The first is that when Gaddafi threw his military weight around against Malta over oil prospecting, Mintoff did not delay in standing up to him in Malta’s interest. After that relations were repaired and the friendship resumed. It grew when Karmenu Mifsud Bonnici succeeded Mintoff, especially when he warned Gaddafi of an American rocket attack on him.
The second factor was that, even at that time, when the Nationalists were in opposition, they strove mightily to build good and friendly relations with Gaddafi, in the same manner that they courted the leaders of Communist China. They succeeded, and boasted of the fact.
When the Nationalists took over the government in May 1987, they bent over backwards to cement and improve those friendly relations.
They have been in office, bar a 22-month break from 1996 to 98, coming on to a quarter century. Their cosiness with the Gaddafi regime was as continuous and linear as could be. The last prime minister to visit Gaddafi before the Libyan uprising began was Lawrence Gonzi.
I am not aware that Gonzi went to Tripoli to tell Gaddafi to take note of the incipient Arab spring, to change his authoritarian ways or to leave office.

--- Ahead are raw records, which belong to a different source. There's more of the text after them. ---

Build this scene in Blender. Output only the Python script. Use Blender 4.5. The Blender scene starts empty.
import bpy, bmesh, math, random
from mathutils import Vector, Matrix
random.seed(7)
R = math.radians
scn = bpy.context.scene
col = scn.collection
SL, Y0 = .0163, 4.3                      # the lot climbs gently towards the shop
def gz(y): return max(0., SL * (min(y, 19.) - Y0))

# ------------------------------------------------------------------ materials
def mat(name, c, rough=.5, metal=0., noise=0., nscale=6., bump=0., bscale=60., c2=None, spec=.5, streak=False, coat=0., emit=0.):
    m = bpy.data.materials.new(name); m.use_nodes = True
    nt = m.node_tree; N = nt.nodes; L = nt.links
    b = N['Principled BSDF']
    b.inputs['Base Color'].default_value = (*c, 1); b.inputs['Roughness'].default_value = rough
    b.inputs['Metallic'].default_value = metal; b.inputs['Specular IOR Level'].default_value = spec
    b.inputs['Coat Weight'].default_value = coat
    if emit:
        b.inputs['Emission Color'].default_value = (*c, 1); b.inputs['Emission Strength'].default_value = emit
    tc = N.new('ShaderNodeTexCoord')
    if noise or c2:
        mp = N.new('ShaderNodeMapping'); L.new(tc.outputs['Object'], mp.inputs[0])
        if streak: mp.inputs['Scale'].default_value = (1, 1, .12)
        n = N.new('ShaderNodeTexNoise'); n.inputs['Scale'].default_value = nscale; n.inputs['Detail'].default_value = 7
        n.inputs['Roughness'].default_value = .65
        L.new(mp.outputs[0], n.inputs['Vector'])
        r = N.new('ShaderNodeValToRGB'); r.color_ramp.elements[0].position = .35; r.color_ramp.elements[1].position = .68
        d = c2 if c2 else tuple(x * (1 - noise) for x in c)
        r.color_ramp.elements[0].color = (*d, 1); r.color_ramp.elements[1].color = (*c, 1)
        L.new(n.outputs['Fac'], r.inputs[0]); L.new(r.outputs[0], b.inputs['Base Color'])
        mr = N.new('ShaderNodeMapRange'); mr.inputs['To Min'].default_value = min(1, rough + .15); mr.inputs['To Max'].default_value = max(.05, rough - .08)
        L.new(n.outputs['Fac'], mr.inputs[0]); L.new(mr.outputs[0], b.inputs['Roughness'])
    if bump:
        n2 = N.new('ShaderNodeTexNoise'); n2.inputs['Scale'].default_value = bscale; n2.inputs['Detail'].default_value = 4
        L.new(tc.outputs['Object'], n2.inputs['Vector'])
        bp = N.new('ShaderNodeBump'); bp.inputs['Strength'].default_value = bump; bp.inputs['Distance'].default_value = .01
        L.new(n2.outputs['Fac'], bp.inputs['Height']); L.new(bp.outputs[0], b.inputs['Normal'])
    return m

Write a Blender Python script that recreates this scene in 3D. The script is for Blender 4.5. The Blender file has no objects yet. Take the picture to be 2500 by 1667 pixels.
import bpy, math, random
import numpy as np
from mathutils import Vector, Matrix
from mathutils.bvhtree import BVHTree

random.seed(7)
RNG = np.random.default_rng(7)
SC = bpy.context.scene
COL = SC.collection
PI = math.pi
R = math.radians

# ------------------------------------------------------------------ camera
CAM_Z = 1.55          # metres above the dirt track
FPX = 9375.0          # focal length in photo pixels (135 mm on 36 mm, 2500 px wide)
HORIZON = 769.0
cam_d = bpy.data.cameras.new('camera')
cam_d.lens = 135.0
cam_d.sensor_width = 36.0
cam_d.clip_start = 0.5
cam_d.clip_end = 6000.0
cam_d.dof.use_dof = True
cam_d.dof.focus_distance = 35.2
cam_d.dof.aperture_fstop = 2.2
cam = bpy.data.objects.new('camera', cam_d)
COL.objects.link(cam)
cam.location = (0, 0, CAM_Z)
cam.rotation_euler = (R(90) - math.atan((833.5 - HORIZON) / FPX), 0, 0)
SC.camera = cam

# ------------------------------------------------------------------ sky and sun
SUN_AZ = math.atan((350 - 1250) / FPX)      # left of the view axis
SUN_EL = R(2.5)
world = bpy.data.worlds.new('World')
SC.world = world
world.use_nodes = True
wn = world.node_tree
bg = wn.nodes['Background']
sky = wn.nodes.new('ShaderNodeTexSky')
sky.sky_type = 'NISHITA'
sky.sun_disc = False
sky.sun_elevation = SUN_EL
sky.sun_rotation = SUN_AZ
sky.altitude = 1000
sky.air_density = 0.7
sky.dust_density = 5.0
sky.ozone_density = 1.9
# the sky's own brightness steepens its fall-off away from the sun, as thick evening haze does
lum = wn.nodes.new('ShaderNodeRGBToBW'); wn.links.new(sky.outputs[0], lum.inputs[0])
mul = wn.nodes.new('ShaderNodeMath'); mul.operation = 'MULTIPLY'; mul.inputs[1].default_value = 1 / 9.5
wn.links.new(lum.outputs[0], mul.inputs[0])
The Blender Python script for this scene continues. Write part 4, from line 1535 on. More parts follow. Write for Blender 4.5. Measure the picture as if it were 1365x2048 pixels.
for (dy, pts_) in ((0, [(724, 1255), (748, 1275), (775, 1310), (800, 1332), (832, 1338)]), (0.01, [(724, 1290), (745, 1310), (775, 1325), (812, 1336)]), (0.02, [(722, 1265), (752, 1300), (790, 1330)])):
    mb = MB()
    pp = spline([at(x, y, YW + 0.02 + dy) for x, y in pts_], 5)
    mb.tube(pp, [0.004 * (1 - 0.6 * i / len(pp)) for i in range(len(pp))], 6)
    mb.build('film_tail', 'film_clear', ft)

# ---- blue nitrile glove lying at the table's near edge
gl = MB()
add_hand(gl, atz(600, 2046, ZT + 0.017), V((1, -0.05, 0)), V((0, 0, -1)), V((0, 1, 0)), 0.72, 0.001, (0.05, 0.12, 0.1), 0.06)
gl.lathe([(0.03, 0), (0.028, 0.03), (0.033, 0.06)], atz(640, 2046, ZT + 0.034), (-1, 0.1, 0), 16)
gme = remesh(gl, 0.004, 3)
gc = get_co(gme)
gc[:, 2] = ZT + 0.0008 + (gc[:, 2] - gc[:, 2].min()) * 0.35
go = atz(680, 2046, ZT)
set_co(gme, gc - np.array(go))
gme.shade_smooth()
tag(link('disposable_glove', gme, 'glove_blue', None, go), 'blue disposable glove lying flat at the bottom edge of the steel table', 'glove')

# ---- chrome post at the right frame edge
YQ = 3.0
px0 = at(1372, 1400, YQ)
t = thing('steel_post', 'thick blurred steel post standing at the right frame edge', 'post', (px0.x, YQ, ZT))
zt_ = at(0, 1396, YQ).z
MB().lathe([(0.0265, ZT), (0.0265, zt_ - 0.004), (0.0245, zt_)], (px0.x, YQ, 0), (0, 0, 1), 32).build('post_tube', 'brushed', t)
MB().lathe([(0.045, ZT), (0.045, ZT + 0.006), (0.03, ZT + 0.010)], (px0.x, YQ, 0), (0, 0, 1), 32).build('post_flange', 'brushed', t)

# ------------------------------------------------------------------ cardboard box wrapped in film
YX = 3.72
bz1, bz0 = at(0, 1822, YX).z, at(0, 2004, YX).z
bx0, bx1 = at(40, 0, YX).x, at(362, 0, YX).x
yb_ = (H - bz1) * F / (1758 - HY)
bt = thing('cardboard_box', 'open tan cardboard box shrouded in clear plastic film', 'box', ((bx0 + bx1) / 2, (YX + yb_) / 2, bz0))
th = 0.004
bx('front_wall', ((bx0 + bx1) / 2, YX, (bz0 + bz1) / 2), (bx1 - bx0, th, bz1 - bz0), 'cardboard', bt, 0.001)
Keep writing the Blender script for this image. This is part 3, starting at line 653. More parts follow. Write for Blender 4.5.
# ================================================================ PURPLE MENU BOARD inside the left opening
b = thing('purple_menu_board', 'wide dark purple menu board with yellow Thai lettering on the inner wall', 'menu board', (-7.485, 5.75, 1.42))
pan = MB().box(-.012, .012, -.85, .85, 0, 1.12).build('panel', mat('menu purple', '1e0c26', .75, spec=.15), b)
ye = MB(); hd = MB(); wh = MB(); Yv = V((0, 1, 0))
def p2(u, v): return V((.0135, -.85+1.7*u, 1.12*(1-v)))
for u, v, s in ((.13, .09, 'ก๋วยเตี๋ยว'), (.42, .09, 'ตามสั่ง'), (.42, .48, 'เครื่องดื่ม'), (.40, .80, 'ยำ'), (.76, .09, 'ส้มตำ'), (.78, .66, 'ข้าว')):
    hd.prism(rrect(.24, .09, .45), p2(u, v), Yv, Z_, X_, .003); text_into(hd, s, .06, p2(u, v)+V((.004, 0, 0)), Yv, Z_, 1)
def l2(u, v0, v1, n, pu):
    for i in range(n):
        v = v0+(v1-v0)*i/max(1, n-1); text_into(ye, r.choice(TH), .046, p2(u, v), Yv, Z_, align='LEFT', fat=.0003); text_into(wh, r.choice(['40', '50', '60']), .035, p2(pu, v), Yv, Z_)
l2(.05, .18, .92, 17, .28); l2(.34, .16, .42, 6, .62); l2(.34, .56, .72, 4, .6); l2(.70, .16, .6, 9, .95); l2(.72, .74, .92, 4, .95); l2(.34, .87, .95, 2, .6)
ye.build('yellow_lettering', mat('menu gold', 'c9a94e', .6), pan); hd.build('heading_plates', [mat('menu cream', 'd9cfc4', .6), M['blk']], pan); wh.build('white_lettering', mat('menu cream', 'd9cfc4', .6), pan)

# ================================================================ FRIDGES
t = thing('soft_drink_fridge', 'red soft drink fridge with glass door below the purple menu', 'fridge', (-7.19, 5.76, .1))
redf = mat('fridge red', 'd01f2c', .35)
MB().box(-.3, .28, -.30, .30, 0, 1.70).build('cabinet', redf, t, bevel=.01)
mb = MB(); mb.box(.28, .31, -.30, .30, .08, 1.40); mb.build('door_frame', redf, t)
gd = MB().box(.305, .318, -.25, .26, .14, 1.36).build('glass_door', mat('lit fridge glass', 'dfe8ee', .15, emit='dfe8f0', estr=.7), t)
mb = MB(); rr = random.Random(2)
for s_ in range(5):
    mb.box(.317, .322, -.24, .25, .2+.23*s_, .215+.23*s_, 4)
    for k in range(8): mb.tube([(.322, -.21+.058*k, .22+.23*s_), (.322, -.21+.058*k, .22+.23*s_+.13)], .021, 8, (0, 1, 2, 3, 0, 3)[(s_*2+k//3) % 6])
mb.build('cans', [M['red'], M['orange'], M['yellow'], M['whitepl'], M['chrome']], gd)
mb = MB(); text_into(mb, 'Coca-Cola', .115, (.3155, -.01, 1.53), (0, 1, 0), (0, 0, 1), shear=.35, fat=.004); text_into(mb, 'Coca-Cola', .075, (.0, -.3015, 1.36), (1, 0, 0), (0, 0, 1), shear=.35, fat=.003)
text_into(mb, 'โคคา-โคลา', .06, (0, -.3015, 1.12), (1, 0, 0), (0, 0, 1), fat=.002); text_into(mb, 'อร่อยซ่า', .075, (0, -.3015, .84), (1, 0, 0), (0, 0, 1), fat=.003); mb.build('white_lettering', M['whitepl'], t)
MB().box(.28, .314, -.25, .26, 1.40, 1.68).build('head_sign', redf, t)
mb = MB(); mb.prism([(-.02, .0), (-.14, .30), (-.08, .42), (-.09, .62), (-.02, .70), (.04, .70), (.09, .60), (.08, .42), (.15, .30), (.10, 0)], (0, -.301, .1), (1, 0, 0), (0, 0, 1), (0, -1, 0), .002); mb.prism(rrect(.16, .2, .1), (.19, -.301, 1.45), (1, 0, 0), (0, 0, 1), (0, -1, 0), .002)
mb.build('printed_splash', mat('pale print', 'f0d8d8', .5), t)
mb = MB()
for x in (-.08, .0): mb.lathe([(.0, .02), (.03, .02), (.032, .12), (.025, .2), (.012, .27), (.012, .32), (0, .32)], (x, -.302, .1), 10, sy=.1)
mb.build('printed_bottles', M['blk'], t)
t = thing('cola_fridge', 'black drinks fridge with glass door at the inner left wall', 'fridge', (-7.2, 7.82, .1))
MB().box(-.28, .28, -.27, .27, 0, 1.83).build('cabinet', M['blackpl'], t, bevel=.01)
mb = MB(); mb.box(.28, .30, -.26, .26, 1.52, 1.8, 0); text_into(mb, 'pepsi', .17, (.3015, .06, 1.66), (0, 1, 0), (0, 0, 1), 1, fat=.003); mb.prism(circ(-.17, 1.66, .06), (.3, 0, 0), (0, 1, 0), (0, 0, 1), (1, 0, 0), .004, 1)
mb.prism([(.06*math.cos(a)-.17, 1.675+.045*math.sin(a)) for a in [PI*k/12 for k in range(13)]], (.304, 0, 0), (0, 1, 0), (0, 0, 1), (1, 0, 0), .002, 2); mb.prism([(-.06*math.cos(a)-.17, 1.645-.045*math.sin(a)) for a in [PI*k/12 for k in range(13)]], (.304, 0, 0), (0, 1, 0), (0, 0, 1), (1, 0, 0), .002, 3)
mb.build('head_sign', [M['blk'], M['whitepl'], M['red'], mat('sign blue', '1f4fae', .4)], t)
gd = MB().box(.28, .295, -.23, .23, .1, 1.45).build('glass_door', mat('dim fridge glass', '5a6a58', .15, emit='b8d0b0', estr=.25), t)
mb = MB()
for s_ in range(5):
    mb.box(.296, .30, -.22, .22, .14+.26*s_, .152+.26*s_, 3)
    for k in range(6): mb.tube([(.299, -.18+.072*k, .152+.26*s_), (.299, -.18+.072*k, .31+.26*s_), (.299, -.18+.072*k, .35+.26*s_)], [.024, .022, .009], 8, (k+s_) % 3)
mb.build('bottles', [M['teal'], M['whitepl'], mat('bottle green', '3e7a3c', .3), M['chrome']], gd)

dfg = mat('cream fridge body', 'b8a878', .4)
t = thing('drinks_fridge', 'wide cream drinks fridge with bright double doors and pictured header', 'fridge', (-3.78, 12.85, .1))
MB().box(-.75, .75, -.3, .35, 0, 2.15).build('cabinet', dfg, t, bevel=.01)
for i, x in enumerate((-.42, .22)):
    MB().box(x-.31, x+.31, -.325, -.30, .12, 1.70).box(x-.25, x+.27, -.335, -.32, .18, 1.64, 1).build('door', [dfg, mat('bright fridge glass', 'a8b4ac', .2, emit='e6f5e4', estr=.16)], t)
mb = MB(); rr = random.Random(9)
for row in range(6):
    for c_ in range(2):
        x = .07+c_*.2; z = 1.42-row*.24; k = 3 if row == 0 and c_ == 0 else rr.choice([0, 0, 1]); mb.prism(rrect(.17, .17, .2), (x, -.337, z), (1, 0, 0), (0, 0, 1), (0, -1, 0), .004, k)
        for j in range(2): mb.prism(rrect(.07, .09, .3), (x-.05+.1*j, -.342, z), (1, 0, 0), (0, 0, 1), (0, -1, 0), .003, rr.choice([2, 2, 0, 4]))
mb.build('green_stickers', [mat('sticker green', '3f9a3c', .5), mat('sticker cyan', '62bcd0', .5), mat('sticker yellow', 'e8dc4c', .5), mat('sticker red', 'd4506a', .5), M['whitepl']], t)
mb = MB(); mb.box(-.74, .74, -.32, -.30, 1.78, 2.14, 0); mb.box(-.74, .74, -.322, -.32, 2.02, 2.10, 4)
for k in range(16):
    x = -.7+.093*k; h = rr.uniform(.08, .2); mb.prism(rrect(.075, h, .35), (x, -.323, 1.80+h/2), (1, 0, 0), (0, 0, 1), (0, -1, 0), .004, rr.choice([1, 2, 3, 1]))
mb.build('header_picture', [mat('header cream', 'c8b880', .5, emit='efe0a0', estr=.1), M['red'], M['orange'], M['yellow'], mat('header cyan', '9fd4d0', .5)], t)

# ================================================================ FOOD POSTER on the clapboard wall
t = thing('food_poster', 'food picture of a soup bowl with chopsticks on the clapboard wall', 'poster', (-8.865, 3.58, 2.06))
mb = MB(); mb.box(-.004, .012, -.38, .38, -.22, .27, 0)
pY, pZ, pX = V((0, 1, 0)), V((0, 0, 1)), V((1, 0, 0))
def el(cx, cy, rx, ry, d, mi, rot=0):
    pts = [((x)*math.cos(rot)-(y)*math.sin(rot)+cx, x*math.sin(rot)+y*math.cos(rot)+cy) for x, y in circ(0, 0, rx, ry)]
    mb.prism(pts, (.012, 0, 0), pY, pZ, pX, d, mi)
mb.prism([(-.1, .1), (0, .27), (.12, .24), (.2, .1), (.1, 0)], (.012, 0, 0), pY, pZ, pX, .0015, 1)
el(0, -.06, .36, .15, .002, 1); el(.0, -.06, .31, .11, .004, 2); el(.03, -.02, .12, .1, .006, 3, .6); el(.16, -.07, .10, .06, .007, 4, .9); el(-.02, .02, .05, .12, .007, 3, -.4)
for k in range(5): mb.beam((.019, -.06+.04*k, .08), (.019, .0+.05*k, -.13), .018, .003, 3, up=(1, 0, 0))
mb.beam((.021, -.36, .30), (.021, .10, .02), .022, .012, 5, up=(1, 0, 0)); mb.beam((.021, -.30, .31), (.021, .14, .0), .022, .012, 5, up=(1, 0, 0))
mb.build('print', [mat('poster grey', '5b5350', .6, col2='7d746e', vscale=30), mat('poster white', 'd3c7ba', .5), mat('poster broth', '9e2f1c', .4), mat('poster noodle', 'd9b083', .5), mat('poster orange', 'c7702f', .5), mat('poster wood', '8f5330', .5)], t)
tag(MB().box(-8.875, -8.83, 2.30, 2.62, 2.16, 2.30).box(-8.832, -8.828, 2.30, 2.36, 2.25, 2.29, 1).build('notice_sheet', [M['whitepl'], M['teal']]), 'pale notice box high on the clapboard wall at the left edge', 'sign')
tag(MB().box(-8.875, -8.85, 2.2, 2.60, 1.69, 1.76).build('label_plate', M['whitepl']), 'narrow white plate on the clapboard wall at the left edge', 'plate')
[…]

He went to discuss business.
In terms of seasoned politics, it was as right for the Nationalist government to maintain good relations with Gaddafi as it was for the Labour government. Libya is a geo-political reality. No government can change it. Nor can any government ignore it. Much less be at political odds with its leaders, however reprehensible they were or might be.
The Nationalists know all that. To try to re-write history at this stage would be not merely foolishly opportunistic, but also pathetic and dishonest.